Así vemos como los tres monstruos que expulsó Cristo con su Iglesia, con la doctrina y la moral cristianas, reaparecen hoy magnificados; descomunales colosos a los que no hay fuerzas capaces de enfrentar... ¿Qué cuáles son esos tres monstruos? Pues bien, ellos son la esclavitud, los sacrificios humanos y el culto satánico.

No es el momento ni el lugar para desarrollar este punto, pero solamente el cristianismo puede nuevamente sujetar a esos titanes, encadenarlos y expulsarlos, sea de un alma, sea de una familia, sea de la sociedad toda. Sólo el cristianismo puede erradicarlos nuevamente.

Debemos confiar en nuestra vocación cristiana, sabiendo que toda victoria sobre el demonio es una extensión del Reino de Dios, tanto en nosotros como en la sociedad..., y viceversa, toda derrota cristiana, toda victoria del demonio es una recuperación con creces de sus dominios.

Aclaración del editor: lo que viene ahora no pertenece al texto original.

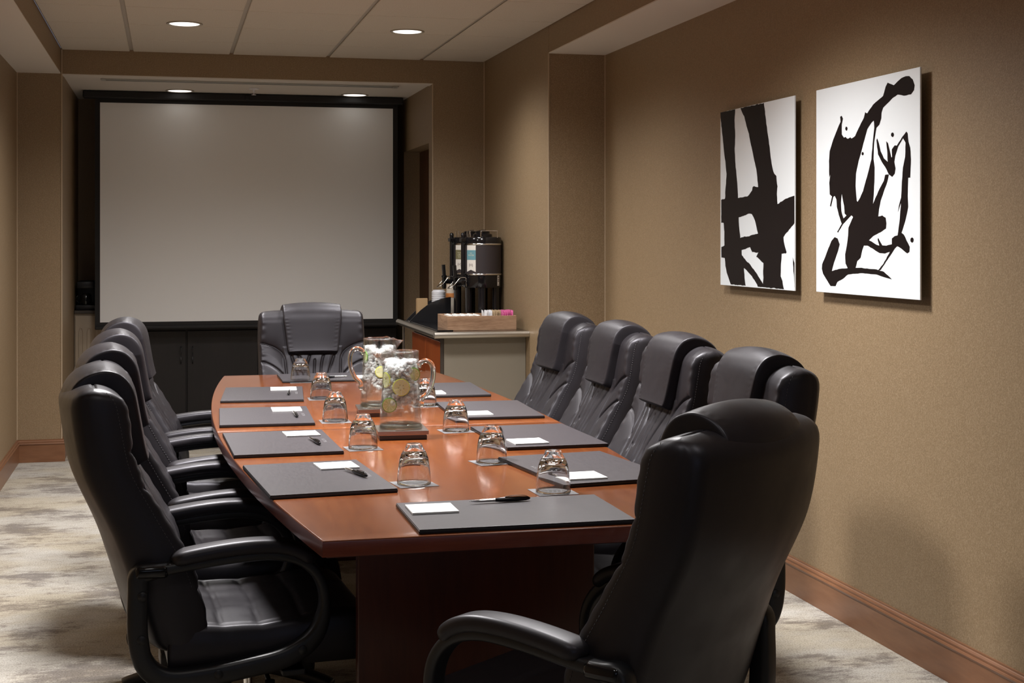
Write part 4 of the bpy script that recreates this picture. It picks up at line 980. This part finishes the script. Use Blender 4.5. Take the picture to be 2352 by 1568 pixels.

Pero contamos con aquello que ya venció una vez y para siempre a Satanás…: si con el dedo de Dios expulso yo los demonios, es que ha llegado a vosotros el Reino de Dios.


Debemos exorcizar y bautizar la sociedad…; incluso a veces nuestras propias familias.

Debemos expulsar una y otra vez al demonio y dar lugar al Espíritu Santo en nuestras almas, en nuestras familias, en la sociedad toda…

Tenemos que hacer que la Iglesia tome posesión nuevamente de ellas; hay que imponer la sal sobre el mundo para preservarlo de la corrupción y cicatrizar las heridas del pecado…

Ungidos como estamos con el Óleo Sagrado y consagrados con el Santo Crisma, convertidos en soldados de Cristo, debemos pelear el buen combate de Dios…

Mirando despreciativamente hacia el Occidente, debemos renovar nuestras renuncias a Satanás, a sus obras y a sus pompas…, a todos esos ritos idolátricos que acompañan hoy las modernas fiestas paganas…

Vueltos hacia el Oriente, es necesario que proclamemos a Cristo en medio de esta sociedad adúltera y perversa…

No podemos olvidar que fuimos arrancados de la esclavitud del demonio y nos hemos constituido en siervos de Jesucristo, revestidos con la vestimenta blanca de la resurrección y de que llevamos un cirio encendido porque debemos ser la luz de este mundo.

Durante la Vigilia Pascual, Dios mediante, renovaremos este año nuestras promesas bautismales como lo hemos hecho en años anteriores.


Para que esa reiteración no sea rutinaria y desprovista de toda significación y eficacia, aprovechemos estas cuatro semanas que nos separan de ese solemne acto par disponer nuestras almas de modo tal que este año produzca una verdadera renovación espiritual y marque el comienzo de un definitivo triunfo sobre el demonio diciendo:


Preparemos desde ahora esta fórmula de renuncia y de compromiso:
Señor mío Jesucristo, Dios y hombre verdadero, delante de la Santísima Trinidad y en presencia de la Santa Iglesia, renuncio a Satanás, abomino del mundo, sus pompas y vanidades, propongo nunca más ofenderos y seros fiel hasta la muerte.